Here are the steps to set your pay rates and justify them as a contractor so you can streamline the application process. 

One of the challenges of being an independent contractor is determining your rates. In the early days, you may be tempted to ask for a low amount so you can find work and build your reputation. As you start to value yourself and recognise what your skills are worth, you’ll have the confidence to raise your prices. 

Rates are different across industries and borders, but the following should help you figure out how to create a rate card for yourself. 

Creating a Rate Card: What to Keep In Mind

Firstly, do not set out to charge an amount similar to your full-time salary for contract jobs. This type of work can be sporadic at times so most industries expect to pay contractors a higher rate. 

Depending on your qualifications, you should set your contract rates at 20-30% higher than you would for a permanent position. So if you would expect to earn $50 as an employee, you would earn something more in the vicinity of $62.50 per hour as a contractor. You may set a rate card with a sliding scale of $60 – $65 per hour. 

Depending on where you live and the fine print of the contract on offer, think about factors such as superannuation/retirement savings. Some roles will have retirement pay included in the package, others won’t so you will need to charge for this separately.

If your skills are in high demand, you should be able to determine the annual income you want and work backwards. 

For example, if you would like to earn AUD120,000 over the course of a year but you expect to spend three months either looking for work or taking an unpaid break, figure out an estimate of the hours you will work over the year, then divide this by your figure of AUD120,000. 

With this being said, you also need to know the benchmark salaries for contractors in your industry. There are often job platforms which will help you examine averages or which advertise similar roles so you can compare. 

Plenty of websites give ballpark figures, such as for South Africa, Glassdoor in the UK and in Australia. However, it may pay to join a more specific platform so you can view average roles which are closely aligned with your talents. 

When you calculate your rates, don’t forget to factor in insurance (it’s recommended you have some professional liability insurance in place). Factor in overheads such as the cost of owning your own device or paying for your home internet in your calculations. 

Tax is another consideration; you’ll pay more tax as you earn more money so be aware of tax thresholds. For example: 

In Australia, you pay $5,092 plus 32.5% of every dollar you earn over $45,000, and $29,467 plus 37% of every dollar you earn once your financial year income exceeds $120,000. Because of this, you may decide to set a slightly lower rate but talk to your employer about fringe benefits such as health insurance or rent contributions which would lower your pay but save you money. 

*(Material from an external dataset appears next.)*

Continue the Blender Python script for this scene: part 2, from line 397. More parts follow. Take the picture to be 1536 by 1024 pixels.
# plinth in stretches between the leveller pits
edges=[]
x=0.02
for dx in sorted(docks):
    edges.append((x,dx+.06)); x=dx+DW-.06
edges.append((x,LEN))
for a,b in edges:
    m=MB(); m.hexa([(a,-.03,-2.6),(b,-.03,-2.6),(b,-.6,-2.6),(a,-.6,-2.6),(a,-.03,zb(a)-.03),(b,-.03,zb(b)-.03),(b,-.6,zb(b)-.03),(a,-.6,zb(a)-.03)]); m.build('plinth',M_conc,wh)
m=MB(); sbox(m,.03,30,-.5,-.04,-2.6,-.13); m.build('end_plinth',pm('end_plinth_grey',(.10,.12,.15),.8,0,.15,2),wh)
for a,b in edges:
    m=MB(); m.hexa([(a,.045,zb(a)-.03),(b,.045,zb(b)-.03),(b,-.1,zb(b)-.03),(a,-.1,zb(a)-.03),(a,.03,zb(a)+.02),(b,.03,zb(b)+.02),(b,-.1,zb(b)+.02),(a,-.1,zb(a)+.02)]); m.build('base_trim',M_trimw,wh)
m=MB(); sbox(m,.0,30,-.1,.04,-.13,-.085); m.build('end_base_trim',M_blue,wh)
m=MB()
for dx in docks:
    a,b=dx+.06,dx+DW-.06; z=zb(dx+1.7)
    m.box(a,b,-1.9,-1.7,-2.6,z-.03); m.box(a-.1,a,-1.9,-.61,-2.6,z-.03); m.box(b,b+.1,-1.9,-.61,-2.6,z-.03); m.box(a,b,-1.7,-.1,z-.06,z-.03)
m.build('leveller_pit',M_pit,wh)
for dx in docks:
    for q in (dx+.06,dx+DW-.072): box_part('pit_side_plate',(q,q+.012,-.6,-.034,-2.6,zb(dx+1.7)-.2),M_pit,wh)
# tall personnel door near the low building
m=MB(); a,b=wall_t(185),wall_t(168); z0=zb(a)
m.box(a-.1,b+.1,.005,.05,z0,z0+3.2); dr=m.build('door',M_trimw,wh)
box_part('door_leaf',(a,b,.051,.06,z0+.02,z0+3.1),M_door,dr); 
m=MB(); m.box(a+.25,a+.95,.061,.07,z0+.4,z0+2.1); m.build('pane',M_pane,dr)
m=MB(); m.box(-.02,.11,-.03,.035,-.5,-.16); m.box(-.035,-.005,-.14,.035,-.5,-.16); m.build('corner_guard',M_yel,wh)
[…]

A final point; you may decide to charge a day rate rather than an hourly figure. This can make life more manageable because you won’t have to submit specific time sheets. 

Know Your Worth

Factor in the time you will spend not working as much as the time you will spend working, when you set your rates as a contractor.

The other tip is to see yourself as a business rather than an employee and to think in terms of the value you offer rather than an exchange of time for money. When you take on a role with a business, you can potentially help it to achieve hundreds of thousands, if not millions of dollars, in money earned. You will build the confidence to charge more when you recognise and can quantify the value you deliver.

Don’t be afraid to increase your rates as you build your experience. Every role makes you more employable so update your minimum rate regularly. 

To prove you are worth the investment, remember to ask every employer for references. Ask them to upload feedback about you on LinkedIn and request written testimonials to share in your online profile and job applications. 

Calculate your rate

Want a shortcut to figure out how much you can earn as a contractor and what your rates should be? Download our 2023 Regional Rate Guide  here.

Once you have a clear rate card, you can update it any time. However, having one will make it easier to respond when recruiters and businesses get in touch with you for short and long term contract roles.